The biggest problem is an ironic one – Saboteur suffers from the fact that it has a more serious intent than the other films. The 39 Steps and North by Northwest are essentially fun movies, and their artistic worth lies more in the technique than in content. However Saboteur is weighted down by its propagandist intentions, and the action occasionally has to stop to allow actors to deliver rousing patriotic speeches.
These speeches are by no means bad – I believe that these speeches were written by Dorothy Parker. I would not wish to make it sound like there is not a lot of fun to be had in Saboteur. There is. It contains a wide variety of incident, and it is never dull. There is a certain amount of humour in the film.
For example, Kane first sees Pat’s figure on a series of billboard advertisements, and these ads often include statements that are ironic in the light of Kane’s current predicament. When the flesh-and-blood Pat tries to take Kane to the police station, they pass a poster of Pat which has the words ‘She will never let you down’ on them. When Kane leaves with the saboteurs, he sees an ad for a funeral with Pat’s face on. There are moments of black humour in the film – it is apt that the saboteur who burns down the airplane factory is called Fry.
Hitchcock used various technical devices to make the movie more interesting. As so often in his films, he used back projections and matte paintings, but he ensured that the camera never showed them for more than five seconds before cutting, thereby giving the viewer fewer opportunities to find faults. The film also contains a number of long shots designed to allow audiences to see the American landscape.

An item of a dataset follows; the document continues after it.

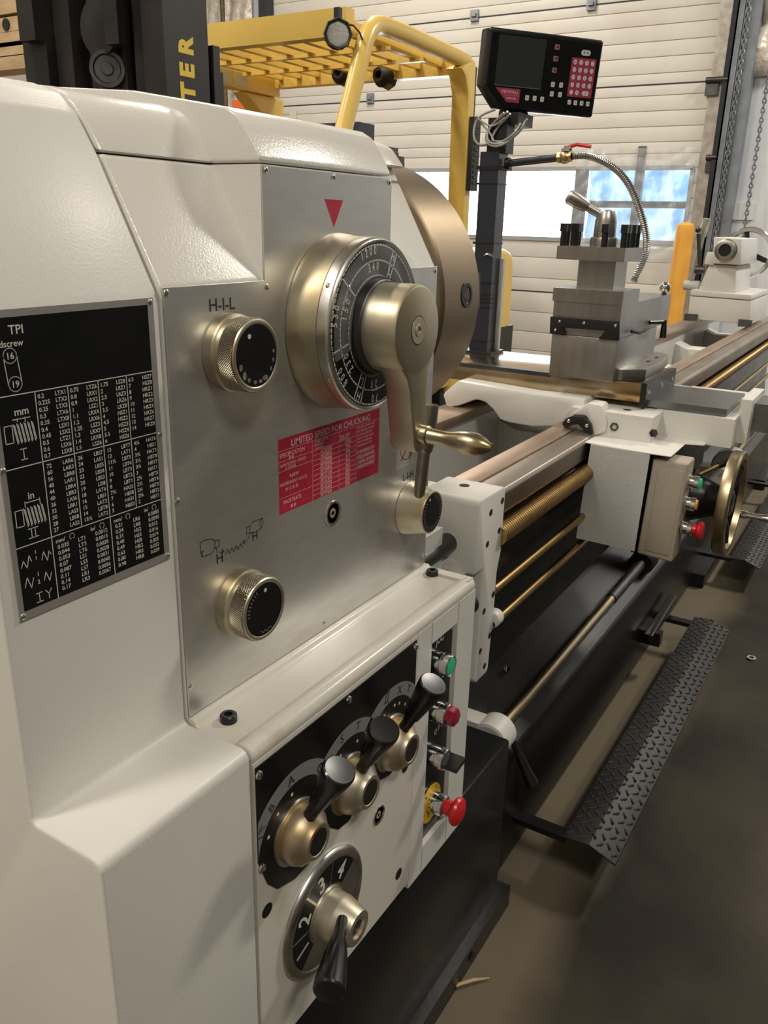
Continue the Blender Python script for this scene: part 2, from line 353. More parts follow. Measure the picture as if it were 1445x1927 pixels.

For the climactic scene of the movie, Hitchcock had a mock-up of the Statue of Liberty built. To create the falling effect, he put Norman Lloyd on a black saddle on a black floor while the camera moved quickly away from him.
It may not be in the top league of Hitchcock thrillers, but Saboteur is still hugely entertaining. It offers enough suspense, variety and fun to hold the viewer’s interest, and it provides an interesting historical document into the kind of movies that were being made during a time of war.